Editorial do Estadão: A xepa da reforma política
Mesmo que a situação fiscal do País fosse excelente, seria um despropósito destinar recursos públicos para os partidos e seus candidatos
Como se estivesse num fim de feira, quando se faz de tudo para convencer o freguês a levar uma mercadoria que ele não quer de jeito nenhum, o relator da reforma política na Câmara, deputado Vicente Cândido (PT-SP), informou que vai alterar a proposta que institui o famigerado fundo para financiar campanhas eleitorais. Quando abriu sua banquinha, o relator havia incluído no seu texto a destinação de 0,5% das receitas orçamentárias da União para o tal fundo, o que daria algo em torno de R$ 3,6 bilhões. Diante da imensa repercussão negativa, o deputado admitiu que a freguesia tomou um “susto”, pois se tratava de “uma ousadia, muito desproporcional”, e agora diz que “R$ 2 bilhões é um valor razoável”.
Isso não pode ser sério. Em primeiro lugar, nenhum valor pode ser considerado “razoável” para compor o tal fundo, pois a própria existência do financiamento público de campanha contraria a essência da democracia representativa, na qual os partidos, como entidades privadas, devem ser financiados por seus apoiadores pessoas físicas, e somente por eles. Com o fundo público, todos os contribuintes são obrigados a pagar as despesas de partidos com os quais não têm nenhuma afinidade. Ao contrário do que se diz por aí, esse não é o “preço da democracia”, e sim o preço da confusão entre o público e o privado no Brasil.
Portanto, é falsa a discussão sobre se o estabelecimento de um fundo de financiamento eleitoral é oportuno ou não no momento em que o País aperta os cintos no imenso esforço para reequilibrar as finanças públicas. O problema não é esse. Mesmo que a situação fiscal do País fosse excelente, seria um despropósito destinar recursos públicos para os partidos e seus candidatos.

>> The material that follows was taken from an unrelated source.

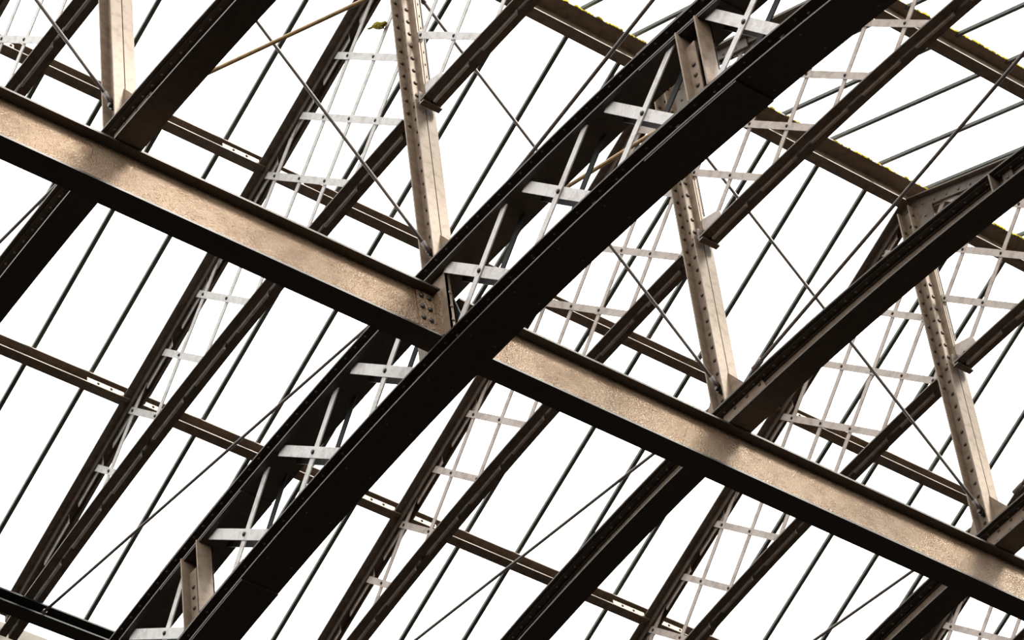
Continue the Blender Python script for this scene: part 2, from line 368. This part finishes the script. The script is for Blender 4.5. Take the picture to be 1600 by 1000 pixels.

Ademais, mas não menos importante, a disposição do relator Vicente Cândido de pechinchar o valor do tal fundo indica o caráter aleatório e errático da proposta. Se R$ 2 bilhões são “razoáveis”, por que então propôs incríveis R$ 3,6 bilhões em primeiro lugar? Quais os critérios que nortearam a proposta inicial? Por que se estabeleceu como meta 0,5% das receitas líquidas da União, e não 0,6% ou 0,4%? E qual é o critério que torna R$ 2 bilhões “razoáveis”? Por que não R$ 1 bilhão?
São perguntas a que, já está claro a esta altura, ninguém sabe responder em meio à balbúrdia da xepa que se instalou na comissão de reforma política. As propostas são feitas, modificadas ou retiradas sem que haja o menor traço de coerência, planejamento ou clareza. A única coisa que está suficientemente evidente para o eleitor é que, a julgar pelos procedimentos na comissão, o resultado final será extremamente danoso para o País, exceto, como eles próprios esperam, para os atuais parlamentares.
Assim, explicam-se as “jabuticabas” em debate na comissão, como a criação do “distritão”, sistema em que as eleições para a Câmara passariam de proporcionais a majoritárias, favorecendo assim os candidatos que já são conhecidos ou por terem mandato ou por serem famosos. “O distritão não é uma jabuticaba, é um jabuticabal”, explicou o cientista político Bolívar Lamounier em entrevista ao Valor. Segundo ele, a fórmula acabará com a renovação da Câmara porque só vão ganhar as eleições os “Tiriricas”, ou seja, os nomes lembrados pelo eleitorado. “Teremos um tirirical”, ironizou.
Diante da óbvia resistência ao distritão, que acabou por adiar a votação da reforma, os imaginosos parlamentares agora propõem o “distritão misto”, em que o eleitor pode votar no candidato ou no partido. Os votos para o partido seriam distribuídos para os candidatos de forma proporcional à sua votação individual. É mudar para tudo continuar igual. Mas alguns deputados estão animados e acham que esse sistema, inexistente no resto do mundo, será aceito pela população.
A votação, no plenário da Câmara, da reforma política está prevista para a próxima terça-feira. O entra e sai de propostas esdrúxulas, a indisfarçável intenção de conseguir dinheiro fácil para as campanhas eleitorais e a total ausência de compromisso com os reais interesses do País desautorizam qualquer esperança de que a reforma que vem aí servirá para melhorar o desmoralizado sistema político nacional.